The master branch with your changes incorporated will now be building on Travis. Assuming the build passes, Travis will then deploy the new version of the code to Elastic Beanstalk. Once the deploy completes, verify your changes on the production site (note that at present we do not have a staging environment, so your change is live! Be careful!). If anything looks broken or wrong, immediately redeploy the last stable version from the Application Versions dashboard, then go fix the underlying issue.

Manually deploy changes to AWS (not recommended)

This is not the recommended way to deploy code. The recommended way to deploy code is through Travis CI; so only use this method if Travis is broken or we haven't set it up yet.

If you are still in the interswellar virtualenv, get out of it by running deactivate

Set up your environment:

pip install --upgrade --user awsebcli
export PATH=~/.local/bin:$PATH

Note that you should add the export line to your .bashrc or .zsh to have your path set correctly each time.

Initialize eb (can run multiple times if you screw up)

eb init -i

You will now take a quiz. Here are the answers:

  • Region: US East
  • AWS key: <AWS Key>
  • Secret Key: <Secret Key>
  • Application: interswellar
  • Platform: Python
  • Version: Python 3.4 (first one)
  • SSH: yes
  • Keypair: aws-eb

Our API key and secret key can be found in the Slack.

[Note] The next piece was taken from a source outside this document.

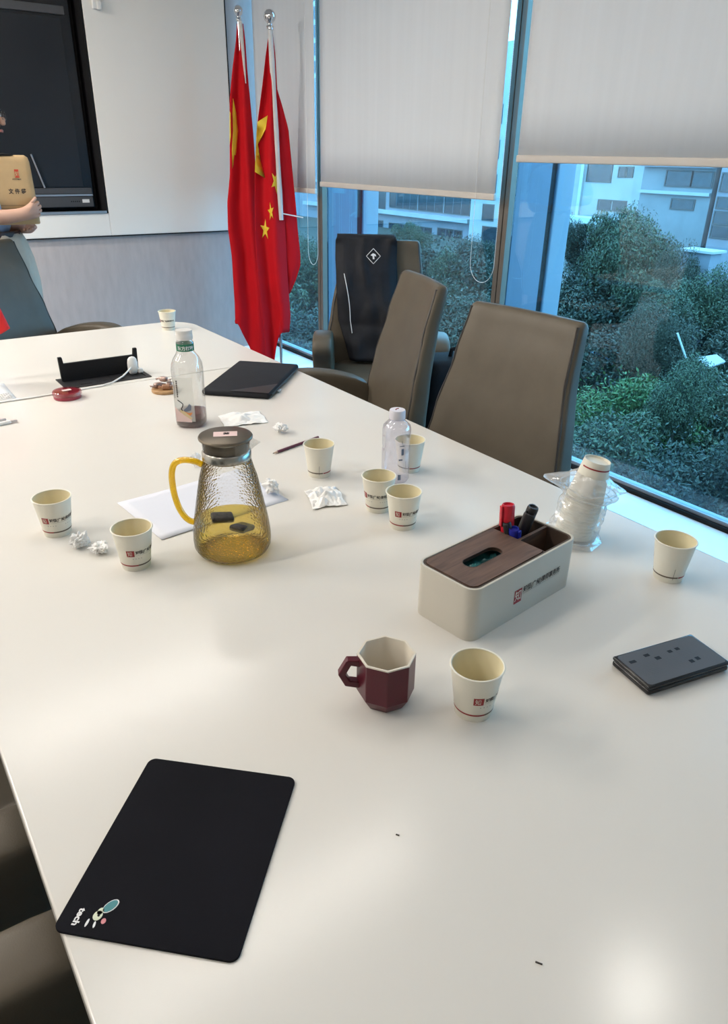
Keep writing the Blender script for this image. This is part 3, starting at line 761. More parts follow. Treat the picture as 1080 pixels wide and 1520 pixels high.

To deploy the code, first make sure it is passing all tests and looks okay locally. Additionally, we will only deploy from the master branch, so merge your code accordingly.

git checkout master
git pull --ff-only origin master
export interswellar_latest=$(eb status | grep "Deployed Version:" | sed 's/\s*Deployed Version:\s*//')
eb deploy interswellar-prod
eb open interswellar-prod

Verify your changes on the site. If everything looks good, you're done! If something looks broken, roll back the changes:

eb deploy --version $interswellar_latest interswellar-prod

Please do not deploy non-working code. Test locally first.